──────── DATASET SECTION ────────

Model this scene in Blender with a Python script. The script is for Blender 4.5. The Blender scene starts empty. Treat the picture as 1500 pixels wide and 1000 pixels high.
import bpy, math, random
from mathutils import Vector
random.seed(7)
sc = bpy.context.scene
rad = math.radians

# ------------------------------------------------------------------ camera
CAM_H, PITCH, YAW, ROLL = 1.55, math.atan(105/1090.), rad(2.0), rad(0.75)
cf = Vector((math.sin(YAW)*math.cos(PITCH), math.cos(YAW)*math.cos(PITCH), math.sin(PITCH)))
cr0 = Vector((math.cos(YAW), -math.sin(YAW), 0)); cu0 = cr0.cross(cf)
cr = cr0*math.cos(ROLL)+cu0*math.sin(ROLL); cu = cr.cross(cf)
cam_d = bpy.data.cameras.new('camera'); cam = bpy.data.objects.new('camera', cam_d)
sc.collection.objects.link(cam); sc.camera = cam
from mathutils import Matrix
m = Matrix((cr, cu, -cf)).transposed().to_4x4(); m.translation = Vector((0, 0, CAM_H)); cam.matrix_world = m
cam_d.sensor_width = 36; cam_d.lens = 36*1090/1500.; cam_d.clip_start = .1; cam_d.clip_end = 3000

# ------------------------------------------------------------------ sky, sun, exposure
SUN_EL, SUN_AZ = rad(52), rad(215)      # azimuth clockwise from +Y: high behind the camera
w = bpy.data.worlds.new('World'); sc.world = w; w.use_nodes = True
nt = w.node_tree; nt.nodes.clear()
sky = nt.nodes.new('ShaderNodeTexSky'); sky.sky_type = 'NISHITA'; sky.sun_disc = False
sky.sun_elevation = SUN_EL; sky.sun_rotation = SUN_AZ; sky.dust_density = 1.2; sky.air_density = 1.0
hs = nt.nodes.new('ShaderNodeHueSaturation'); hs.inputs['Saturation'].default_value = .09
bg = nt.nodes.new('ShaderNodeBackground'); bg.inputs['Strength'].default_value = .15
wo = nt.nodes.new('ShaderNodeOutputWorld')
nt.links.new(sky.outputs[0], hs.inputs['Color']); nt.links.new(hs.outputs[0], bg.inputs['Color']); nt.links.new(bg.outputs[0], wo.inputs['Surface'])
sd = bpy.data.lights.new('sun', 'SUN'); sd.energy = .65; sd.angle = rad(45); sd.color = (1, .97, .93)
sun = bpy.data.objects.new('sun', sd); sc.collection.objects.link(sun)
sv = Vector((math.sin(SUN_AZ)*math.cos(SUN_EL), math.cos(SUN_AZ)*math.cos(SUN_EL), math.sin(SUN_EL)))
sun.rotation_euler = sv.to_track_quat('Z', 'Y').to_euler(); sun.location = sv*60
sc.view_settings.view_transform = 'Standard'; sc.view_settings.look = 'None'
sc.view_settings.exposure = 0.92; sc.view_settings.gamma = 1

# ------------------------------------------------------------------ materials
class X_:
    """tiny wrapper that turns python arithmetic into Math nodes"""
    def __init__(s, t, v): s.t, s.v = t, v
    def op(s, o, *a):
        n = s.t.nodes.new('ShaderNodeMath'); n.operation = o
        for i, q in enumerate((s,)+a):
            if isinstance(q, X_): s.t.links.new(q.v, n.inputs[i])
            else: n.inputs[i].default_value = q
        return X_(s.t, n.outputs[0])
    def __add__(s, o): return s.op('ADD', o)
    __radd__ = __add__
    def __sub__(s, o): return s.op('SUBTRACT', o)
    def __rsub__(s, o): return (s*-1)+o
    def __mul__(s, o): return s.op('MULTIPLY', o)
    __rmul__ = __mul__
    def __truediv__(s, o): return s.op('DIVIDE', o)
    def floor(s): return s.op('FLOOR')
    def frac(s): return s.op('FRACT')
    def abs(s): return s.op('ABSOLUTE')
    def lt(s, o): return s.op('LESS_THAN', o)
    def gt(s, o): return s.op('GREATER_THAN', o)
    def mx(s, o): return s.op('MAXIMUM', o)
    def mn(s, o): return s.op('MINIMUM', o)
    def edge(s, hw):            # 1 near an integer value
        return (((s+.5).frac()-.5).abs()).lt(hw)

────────

Transcribe the material exactly as it reads.

Model this scene in Blender with a Python script. The script is for Blender 4.5. The Blender scene starts empty. Treat the picture as 1500 pixels wide and 1000 pixels high.
import bpy, math, random
from mathutils import Vector
random.seed(7)
sc = bpy.context.scene
rad = math.radians

# ------------------------------------------------------------------ camera
CAM_H, PITCH, YAW, ROLL = 1.55, math.atan(105/1090.), rad(2.0), rad(0.75)
cf = Vector((math.sin(YAW)*math.cos(PITCH), math.cos(YAW)*math.cos(PITCH), math.sin(PITCH)))
cr0 = Vector((math.cos(YAW), -math.sin(YAW), 0)); cu0 = cr0.cross(cf)
cr = cr0*math.cos(ROLL)+cu0*math.sin(ROLL); cu = cr.cross(cf)
cam_d = bpy.data.cameras.new('camera'); cam = bpy.data.objects.new('camera', cam_d)
sc.collection.objects.link(cam); sc.camera = cam
from mathutils import Matrix
m = Matrix((cr, cu, -cf)).transposed().to_4x4(); m.translation = Vector((0, 0, CAM_H)); cam.matrix_world = m
cam_d.sensor_width = 36; cam_d.lens = 36*1090/1500.; cam_d.clip_start = .1; cam_d.clip_end = 3000

# ------------------------------------------------------------------ sky, sun, exposure
SUN_EL, SUN_AZ = rad(52), rad(215)      # azimuth clockwise from +Y: high behind the camera
w = bpy.data.worlds.new('World'); sc.world = w; w.use_nodes = True
nt = w.node_tree; nt.nodes.clear()
sky = nt.nodes.new('ShaderNodeTexSky'); sky.sky_type = 'NISHITA'; sky.sun_disc = False
sky.sun_elevation = SUN_EL; sky.sun_rotation = SUN_AZ; sky.dust_density = 1.2; sky.air_density = 1.0
hs = nt.nodes.new('ShaderNodeHueSaturation'); hs.inputs['Saturation'].default_value = .09
bg = nt.nodes.new('ShaderNodeBackground'); bg.inputs['Strength'].default_value = .15
wo = nt.nodes.new('ShaderNodeOutputWorld')
nt.links.new(sky.outputs[0], hs.inputs['Color']); nt.links.new(hs.outputs[0], bg.inputs['Color']); nt.links.new(bg.outputs[0], wo.inputs['Surface'])
sd = bpy.data.lights.new('sun', 'SUN'); sd.energy = .65; sd.angle = rad(45); sd.color = (1, .97, .93)
sun = bpy.data.objects.new('sun', sd); sc.collection.objects.link(sun)
sv = Vector((math.sin(SUN_AZ)*math.cos(SUN_EL), math.cos(SUN_AZ)*math.cos(SUN_EL), math.sin(SUN_EL)))
sun.rotation_euler = sv.to_track_quat('Z', 'Y').to_euler(); sun.location = sv*60
sc.view_settings.view_transform = 'Standard'; sc.view_settings.look = 'None'
sc.view_settings.exposure = 0.92; sc.view_settings.gamma = 1

# ------------------------------------------------------------------ materials
class X_:
    """tiny wrapper that turns python arithmetic into Math nodes"""
    def __init__(s, t, v): s.t, s.v = t, v
    def op(s, o, *a):
        n = s.t.nodes.new('ShaderNodeMath'); n.operation = o
        for i, q in enumerate((s,)+a):
            if isinstance(q, X_): s.t.links.new(q.v, n.inputs[i])
            else: n.inputs[i].default_value = q
        return X_(s.t, n.outputs[0])
    def __add__(s, o): return s.op('ADD', o)
    __radd__ = __add__
    def __sub__(s, o): return s.op('SUBTRACT', o)
    def __rsub__(s, o): return (s*-1)+o
    def __mul__(s, o): return s.op('MULTIPLY', o)
    __rmul__ = __mul__
    def __truediv__(s, o): return s.op('DIVIDE', o)
    def floor(s): return s.op('FLOOR')
    def frac(s): return s.op('FRACT')
    def abs(s): return s.op('ABSOLUTE')
    def lt(s, o): return s.op('LESS_THAN', o)
    def gt(s, o): return s.op('GREATER_THAN', o)
    def mx(s, o): return s.op('MAXIMUM', o)
    def mn(s, o): return s.op('MINIMUM', o)
    def edge(s, hw):            # 1 near an integer value
        return (((s+.5).frac()-.5).abs()).lt(hw)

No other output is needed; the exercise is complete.